↓
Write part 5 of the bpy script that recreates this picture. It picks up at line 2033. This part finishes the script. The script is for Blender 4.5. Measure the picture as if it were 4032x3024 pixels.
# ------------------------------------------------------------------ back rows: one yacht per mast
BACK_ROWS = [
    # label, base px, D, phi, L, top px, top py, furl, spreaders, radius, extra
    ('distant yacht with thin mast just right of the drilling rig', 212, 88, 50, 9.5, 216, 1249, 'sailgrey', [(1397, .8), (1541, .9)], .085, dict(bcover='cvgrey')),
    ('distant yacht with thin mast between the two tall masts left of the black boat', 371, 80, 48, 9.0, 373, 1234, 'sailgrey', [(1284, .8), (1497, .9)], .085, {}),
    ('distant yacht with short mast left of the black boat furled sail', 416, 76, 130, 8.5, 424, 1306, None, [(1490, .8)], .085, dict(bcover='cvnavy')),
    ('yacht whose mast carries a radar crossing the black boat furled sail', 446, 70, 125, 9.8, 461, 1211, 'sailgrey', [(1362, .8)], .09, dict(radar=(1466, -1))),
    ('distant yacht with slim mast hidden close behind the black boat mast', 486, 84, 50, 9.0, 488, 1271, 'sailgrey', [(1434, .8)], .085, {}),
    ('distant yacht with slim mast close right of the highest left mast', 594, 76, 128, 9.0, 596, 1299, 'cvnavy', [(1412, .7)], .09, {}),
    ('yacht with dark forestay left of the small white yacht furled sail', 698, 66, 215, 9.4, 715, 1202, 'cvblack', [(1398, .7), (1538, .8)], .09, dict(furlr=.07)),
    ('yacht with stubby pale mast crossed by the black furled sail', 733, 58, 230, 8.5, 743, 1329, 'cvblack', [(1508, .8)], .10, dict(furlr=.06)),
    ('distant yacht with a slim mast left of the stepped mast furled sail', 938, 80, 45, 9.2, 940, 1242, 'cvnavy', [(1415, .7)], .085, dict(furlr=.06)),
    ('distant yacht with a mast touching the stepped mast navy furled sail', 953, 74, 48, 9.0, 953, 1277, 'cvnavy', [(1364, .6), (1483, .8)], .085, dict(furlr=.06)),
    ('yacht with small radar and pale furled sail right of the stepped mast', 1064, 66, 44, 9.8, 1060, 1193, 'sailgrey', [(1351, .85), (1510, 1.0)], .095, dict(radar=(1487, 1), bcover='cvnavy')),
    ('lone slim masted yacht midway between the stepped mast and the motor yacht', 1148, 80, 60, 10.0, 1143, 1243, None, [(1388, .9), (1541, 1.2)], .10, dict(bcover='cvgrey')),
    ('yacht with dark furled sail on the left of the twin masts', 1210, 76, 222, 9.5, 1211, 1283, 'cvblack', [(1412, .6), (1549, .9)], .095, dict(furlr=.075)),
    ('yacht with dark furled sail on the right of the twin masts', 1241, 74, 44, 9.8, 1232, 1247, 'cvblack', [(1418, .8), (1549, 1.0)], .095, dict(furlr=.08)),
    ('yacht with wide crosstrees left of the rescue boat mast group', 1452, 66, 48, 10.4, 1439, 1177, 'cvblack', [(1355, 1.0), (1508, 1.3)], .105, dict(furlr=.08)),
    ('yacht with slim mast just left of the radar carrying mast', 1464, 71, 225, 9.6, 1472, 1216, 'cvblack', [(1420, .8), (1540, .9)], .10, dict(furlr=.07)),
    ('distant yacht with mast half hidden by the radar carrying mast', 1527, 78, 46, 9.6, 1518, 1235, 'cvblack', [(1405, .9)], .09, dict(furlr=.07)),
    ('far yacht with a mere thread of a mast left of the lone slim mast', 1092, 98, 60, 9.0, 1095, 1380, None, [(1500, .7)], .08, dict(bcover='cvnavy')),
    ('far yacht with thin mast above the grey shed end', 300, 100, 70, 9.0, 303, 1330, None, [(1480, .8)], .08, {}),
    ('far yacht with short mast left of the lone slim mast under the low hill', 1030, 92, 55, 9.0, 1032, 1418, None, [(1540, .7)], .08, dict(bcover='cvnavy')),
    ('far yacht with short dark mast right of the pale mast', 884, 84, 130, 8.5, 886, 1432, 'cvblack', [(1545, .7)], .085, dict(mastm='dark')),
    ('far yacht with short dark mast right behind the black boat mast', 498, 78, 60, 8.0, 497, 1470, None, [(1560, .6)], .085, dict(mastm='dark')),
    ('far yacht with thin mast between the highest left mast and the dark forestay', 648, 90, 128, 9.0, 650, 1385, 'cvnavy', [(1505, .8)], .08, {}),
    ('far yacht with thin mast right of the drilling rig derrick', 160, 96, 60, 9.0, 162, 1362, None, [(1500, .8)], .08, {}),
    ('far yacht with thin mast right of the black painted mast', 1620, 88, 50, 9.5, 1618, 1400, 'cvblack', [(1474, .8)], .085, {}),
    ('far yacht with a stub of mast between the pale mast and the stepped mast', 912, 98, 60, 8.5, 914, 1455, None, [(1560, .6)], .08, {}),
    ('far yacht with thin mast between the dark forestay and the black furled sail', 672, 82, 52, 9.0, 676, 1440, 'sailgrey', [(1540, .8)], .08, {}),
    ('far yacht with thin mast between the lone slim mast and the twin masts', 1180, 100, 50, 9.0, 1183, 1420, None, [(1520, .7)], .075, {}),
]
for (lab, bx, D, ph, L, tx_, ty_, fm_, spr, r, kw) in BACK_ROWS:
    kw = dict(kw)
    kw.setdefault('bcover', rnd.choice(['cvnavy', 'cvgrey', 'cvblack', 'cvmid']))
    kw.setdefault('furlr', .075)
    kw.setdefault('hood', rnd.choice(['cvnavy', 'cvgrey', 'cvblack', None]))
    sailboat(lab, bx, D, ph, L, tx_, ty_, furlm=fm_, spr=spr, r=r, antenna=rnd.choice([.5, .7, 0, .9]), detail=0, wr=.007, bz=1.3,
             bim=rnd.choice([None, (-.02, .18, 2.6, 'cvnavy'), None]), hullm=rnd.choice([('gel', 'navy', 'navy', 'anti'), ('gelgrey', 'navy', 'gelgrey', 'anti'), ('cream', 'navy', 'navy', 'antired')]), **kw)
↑
• _EXERCISE DIRECTIONS_: Print the material verbatim, all of it.

• _THE REPLY_:
Write part 5 of the bpy script that recreates this picture. It picks up at line 2033. This part finishes the script. The script is for Blender 4.5. Measure the picture as if it were 4032x3024 pixels.
# ------------------------------------------------------------------ back rows: one yacht per mast
BACK_ROWS = [
    # label, base px, D, phi, L, top px, top py, furl, spreaders, radius, extra
    ('distant yacht with thin mast just right of the drilling rig', 212, 88, 50, 9.5, 216, 1249, 'sailgrey', [(1397, .8), (1541, .9)], .085, dict(bcover='cvgrey')),
    ('distant yacht with thin mast between the two tall masts left of the black boat', 371, 80, 48, 9.0, 373, 1234, 'sailgrey', [(1284, .8), (1497, .9)], .085, {}),
    ('distant yacht with short mast left of the black boat furled sail', 416, 76, 130, 8.5, 424, 1306, None, [(1490, .8)], .085, dict(bcover='cvnavy')),
    ('yacht whose mast carries a radar crossing the black boat furled sail', 446, 70, 125, 9.8, 461, 1211, 'sailgrey', [(1362, .8)], .09, dict(radar=(1466, -1))),
    ('distant yacht with slim mast hidden close behind the black boat mast', 486, 84, 50, 9.0, 488, 1271, 'sailgrey', [(1434, .8)], .085, {}),
    ('distant yacht with slim mast close right of the highest left mast', 594, 76, 128, 9.0, 596, 1299, 'cvnavy', [(1412, .7)], .09, {}),
    ('yacht with dark forestay left of the small white yacht furled sail', 698, 66, 215, 9.4, 715, 1202, 'cvblack', [(1398, .7), (1538, .8)], .09, dict(furlr=.07)),
    ('yacht with stubby pale mast crossed by the black furled sail', 733, 58, 230, 8.5, 743, 1329, 'cvblack', [(1508, .8)], .10, dict(furlr=.06)),
    ('distant yacht with a slim mast left of the stepped mast furled sail', 938, 80, 45, 9.2, 940, 1242, 'cvnavy', [(1415, .7)], .085, dict(furlr=.06)),
    ('distant yacht with a mast touching the stepped mast navy furled sail', 953, 74, 48, 9.0, 953, 1277, 'cvnavy', [(1364, .6), (1483, .8)], .085, dict(furlr=.06)),
    ('yacht with small radar and pale furled sail right of the stepped mast', 1064, 66, 44, 9.8, 1060, 1193, 'sailgrey', [(1351, .85), (1510, 1.0)], .095, dict(radar=(1487, 1), bcover='cvnavy')),
    ('lone slim masted yacht midway between the stepped mast and the motor yacht', 1148, 80, 60, 10.0, 1143, 1243, None, [(1388, .9), (1541, 1.2)], .10, dict(bcover='cvgrey')),
    ('yacht with dark furled sail on the left of the twin masts', 1210, 76, 222, 9.5, 1211, 1283, 'cvblack', [(1412, .6), (1549, .9)], .095, dict(furlr=.075)),
    ('yacht with dark furled sail on the right of the twin masts', 1241, 74, 44, 9.8, 1232, 1247, 'cvblack', [(1418, .8), (1549, 1.0)], .095, dict(furlr=.08)),
    ('yacht with wide crosstrees left of the rescue boat mast group', 1452, 66, 48, 10.4, 1439, 1177, 'cvblack', [(1355, 1.0), (1508, 1.3)], .105, dict(furlr=.08)),
    ('yacht with slim mast just left of the radar carrying mast', 1464, 71, 225, 9.6, 1472, 1216, 'cvblack', [(1420, .8), (1540, .9)], .10, dict(furlr=.07)),
    ('distant yacht with mast half hidden by the radar carrying mast', 1527, 78, 46, 9.6, 1518, 1235, 'cvblack', [(1405, .9)], .09, dict(furlr=.07)),
    ('far yacht with a mere thread of a mast left of the lone slim mast', 1092, 98, 60, 9.0, 1095, 1380, None, [(1500, .7)], .08, dict(bcover='cvnavy')),
    ('far yacht with thin mast above the grey shed end', 300, 100, 70, 9.0, 303, 1330, None, [(1480, .8)], .08, {}),
    ('far yacht with short mast left of the lone slim mast under the low hill', 1030, 92, 55, 9.0, 1032, 1418, None, [(1540, .7)], .08, dict(bcover='cvnavy')),
    ('far yacht with short dark mast right of the pale mast', 884, 84, 130, 8.5, 886, 1432, 'cvblack', [(1545, .7)], .085, dict(mastm='dark')),
    ('far yacht with short dark mast right behind the black boat mast', 498, 78, 60, 8.0, 497, 1470, None, [(1560, .6)], .085, dict(mastm='dark')),
    ('far yacht with thin mast between the highest left mast and the dark forestay', 648, 90, 128, 9.0, 650, 1385, 'cvnavy', [(1505, .8)], .08, {}),
    ('far yacht with thin mast right of the drilling rig derrick', 160, 96, 60, 9.0, 162, 1362, None, [(1500, .8)], .08, {}),
    ('far yacht with thin mast right of the black painted mast', 1620, 88, 50, 9.5, 1618, 1400, 'cvblack', [(1474, .8)], .085, {}),
    ('far yacht with a stub of mast between the pale mast and the stepped mast', 912, 98, 60, 8.5, 914, 1455, None, [(1560, .6)], .08, {}),
    ('far yacht with thin mast between the dark forestay and the black furled sail', 672, 82, 52, 9.0, 676, 1440, 'sailgrey', [(1540, .8)], .08, {}),
    ('far yacht with thin mast between the lone slim mast and the twin masts', 1180, 100, 50, 9.0, 1183, 1420, None, [(1520, .7)], .075, {}),
]
for (lab, bx, D, ph, L, tx_, ty_, fm_, spr, r, kw) in BACK_ROWS:
    kw = dict(kw)
    kw.setdefault('bcover', rnd.choice(['cvnavy', 'cvgrey', 'cvblack', 'cvmid']))
    kw.setdefault('furlr', .075)
    kw.setdefault('hood', rnd.choice(['cvnavy', 'cvgrey', 'cvblack', None]))
    sailboat(lab, bx, D, ph, L, tx_, ty_, furlm=fm_, spr=spr, r=r, antenna=rnd.choice([.5, .7, 0, .9]), detail=0, wr=.007, bz=1.3,
             bim=rnd.choice([None, (-.02, .18, 2.6, 'cvnavy'), None]), hullm=rnd.choice([('gel', 'navy', 'navy', 'anti'), ('gelgrey', 'navy', 'gelgrey', 'anti'), ('cream', 'navy', 'navy', 'antired')]), **kw)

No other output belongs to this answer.